On the other hand, in the UMC's Western Jurisdiction, which includes Bishop Karen Oliveto’s Mountain Sky Conference, “a majority of their bishops have said they won’t do trials [on human sexuality], and that’s how Bishop Oliveto is still a bishop, because her colleague bishops in her jurisdiction have decided not to press charges.”

Oliveto, the first out lesbian elected bishop in the UMC, told NBC News that, “We here in the Mountain Sky Conference are continuing our ministries of love, inclusivity, helping our neighbors and welcoming all to the table.”

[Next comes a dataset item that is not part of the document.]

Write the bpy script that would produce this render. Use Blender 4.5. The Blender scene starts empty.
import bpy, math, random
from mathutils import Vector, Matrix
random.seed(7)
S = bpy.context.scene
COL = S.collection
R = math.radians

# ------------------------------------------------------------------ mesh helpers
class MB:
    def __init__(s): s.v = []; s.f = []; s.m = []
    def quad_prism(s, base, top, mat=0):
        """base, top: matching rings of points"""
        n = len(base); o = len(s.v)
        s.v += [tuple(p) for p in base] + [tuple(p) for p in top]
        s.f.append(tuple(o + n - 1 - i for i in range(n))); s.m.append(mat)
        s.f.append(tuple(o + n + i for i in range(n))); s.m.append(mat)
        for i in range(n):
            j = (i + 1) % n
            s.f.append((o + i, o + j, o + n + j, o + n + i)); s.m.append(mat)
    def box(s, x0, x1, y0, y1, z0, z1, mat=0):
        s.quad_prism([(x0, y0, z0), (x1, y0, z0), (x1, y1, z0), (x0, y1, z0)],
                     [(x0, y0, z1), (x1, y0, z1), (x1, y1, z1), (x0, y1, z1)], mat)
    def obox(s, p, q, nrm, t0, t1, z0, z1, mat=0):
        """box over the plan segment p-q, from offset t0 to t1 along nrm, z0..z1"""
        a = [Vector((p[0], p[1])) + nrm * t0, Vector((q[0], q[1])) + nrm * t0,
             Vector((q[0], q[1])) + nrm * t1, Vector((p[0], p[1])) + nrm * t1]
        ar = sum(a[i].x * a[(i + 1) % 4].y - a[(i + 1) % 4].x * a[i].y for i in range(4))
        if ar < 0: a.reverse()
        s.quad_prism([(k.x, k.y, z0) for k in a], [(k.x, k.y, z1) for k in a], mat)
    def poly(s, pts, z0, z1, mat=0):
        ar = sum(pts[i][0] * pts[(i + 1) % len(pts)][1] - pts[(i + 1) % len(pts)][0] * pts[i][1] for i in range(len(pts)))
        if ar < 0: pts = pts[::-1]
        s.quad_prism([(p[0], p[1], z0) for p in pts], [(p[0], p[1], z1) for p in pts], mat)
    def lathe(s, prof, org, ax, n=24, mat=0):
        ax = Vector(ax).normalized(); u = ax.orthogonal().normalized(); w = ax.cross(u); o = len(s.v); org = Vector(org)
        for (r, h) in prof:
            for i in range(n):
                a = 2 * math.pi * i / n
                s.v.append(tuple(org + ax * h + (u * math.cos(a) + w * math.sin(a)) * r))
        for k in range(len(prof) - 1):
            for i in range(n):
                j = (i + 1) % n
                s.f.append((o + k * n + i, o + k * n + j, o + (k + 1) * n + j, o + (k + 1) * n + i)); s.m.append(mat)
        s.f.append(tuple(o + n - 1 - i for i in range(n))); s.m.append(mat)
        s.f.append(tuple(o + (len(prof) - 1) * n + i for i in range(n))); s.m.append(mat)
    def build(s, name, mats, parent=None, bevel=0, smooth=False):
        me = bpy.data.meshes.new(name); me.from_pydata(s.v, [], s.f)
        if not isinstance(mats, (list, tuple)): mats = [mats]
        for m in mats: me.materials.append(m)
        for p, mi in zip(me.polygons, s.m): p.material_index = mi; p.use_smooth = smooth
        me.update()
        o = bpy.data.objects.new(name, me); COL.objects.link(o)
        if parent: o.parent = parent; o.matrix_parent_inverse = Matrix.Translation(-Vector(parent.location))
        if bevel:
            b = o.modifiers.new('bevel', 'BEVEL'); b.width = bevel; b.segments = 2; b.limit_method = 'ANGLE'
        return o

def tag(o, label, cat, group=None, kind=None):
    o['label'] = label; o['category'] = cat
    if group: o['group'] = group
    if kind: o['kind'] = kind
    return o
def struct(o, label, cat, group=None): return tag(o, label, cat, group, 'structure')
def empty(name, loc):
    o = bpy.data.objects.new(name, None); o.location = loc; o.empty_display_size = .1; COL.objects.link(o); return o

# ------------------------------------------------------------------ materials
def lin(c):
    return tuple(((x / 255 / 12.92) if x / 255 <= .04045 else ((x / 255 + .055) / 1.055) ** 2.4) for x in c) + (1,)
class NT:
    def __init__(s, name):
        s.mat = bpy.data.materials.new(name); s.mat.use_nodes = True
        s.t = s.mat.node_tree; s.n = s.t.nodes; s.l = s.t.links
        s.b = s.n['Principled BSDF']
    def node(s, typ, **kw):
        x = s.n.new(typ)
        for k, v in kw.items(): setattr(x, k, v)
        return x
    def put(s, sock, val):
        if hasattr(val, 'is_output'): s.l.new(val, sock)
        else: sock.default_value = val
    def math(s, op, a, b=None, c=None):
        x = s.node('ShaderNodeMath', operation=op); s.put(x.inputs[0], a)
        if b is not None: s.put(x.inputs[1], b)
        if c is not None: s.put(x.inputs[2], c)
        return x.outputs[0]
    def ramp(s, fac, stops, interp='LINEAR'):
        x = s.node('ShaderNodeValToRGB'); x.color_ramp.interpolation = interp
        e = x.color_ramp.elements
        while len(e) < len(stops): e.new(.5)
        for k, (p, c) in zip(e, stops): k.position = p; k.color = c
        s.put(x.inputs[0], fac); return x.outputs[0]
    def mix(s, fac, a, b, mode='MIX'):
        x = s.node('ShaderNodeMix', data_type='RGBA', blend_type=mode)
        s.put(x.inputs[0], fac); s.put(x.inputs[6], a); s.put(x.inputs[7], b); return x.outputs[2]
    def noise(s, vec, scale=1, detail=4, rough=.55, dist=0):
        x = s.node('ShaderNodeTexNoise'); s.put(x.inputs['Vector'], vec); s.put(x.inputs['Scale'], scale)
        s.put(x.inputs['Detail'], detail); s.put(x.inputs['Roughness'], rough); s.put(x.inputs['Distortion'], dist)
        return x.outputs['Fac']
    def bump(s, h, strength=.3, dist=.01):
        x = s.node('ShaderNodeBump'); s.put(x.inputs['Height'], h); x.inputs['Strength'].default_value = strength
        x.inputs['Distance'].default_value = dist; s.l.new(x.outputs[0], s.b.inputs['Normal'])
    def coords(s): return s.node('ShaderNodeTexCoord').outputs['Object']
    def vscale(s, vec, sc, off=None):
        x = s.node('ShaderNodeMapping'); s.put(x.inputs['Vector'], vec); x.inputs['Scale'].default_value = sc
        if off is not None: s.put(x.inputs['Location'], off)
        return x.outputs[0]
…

“As we prepare for the 2020 General Conference of The United Methodist Church, we hope and pray for the best outcomes for our denomination,” Oliveto said in an email. She also pointed to a news article showing that LGBTQ-inclusive Methodist caucus groups are organizing in advance of next year’s conference both to prevent breakup of the UMC and to prevent LGBTQ parishioners from being pushed away from the church.

Importantly, though, U.S. delegations “elected a significantly different slate of delegates to make the big decisions in 2020,” according to the UMC's own news site. This means at the May 2020 conference, different people will vote on whether LGBTQ faithful will be included.

“Most recently, the Filipino College of Bishops ‘intensely’ opposed dissolution of The United Methodist Church and called for regional autonomy to deal with divisive issues like homosexuality,” according to the church's news site.

With conservative African churches threatening to leave over LGBTQ inclusion and liberal American churches threatening to leave if LGBTQ people are excluded, the May 2020 vote is expected to be contentious yet again.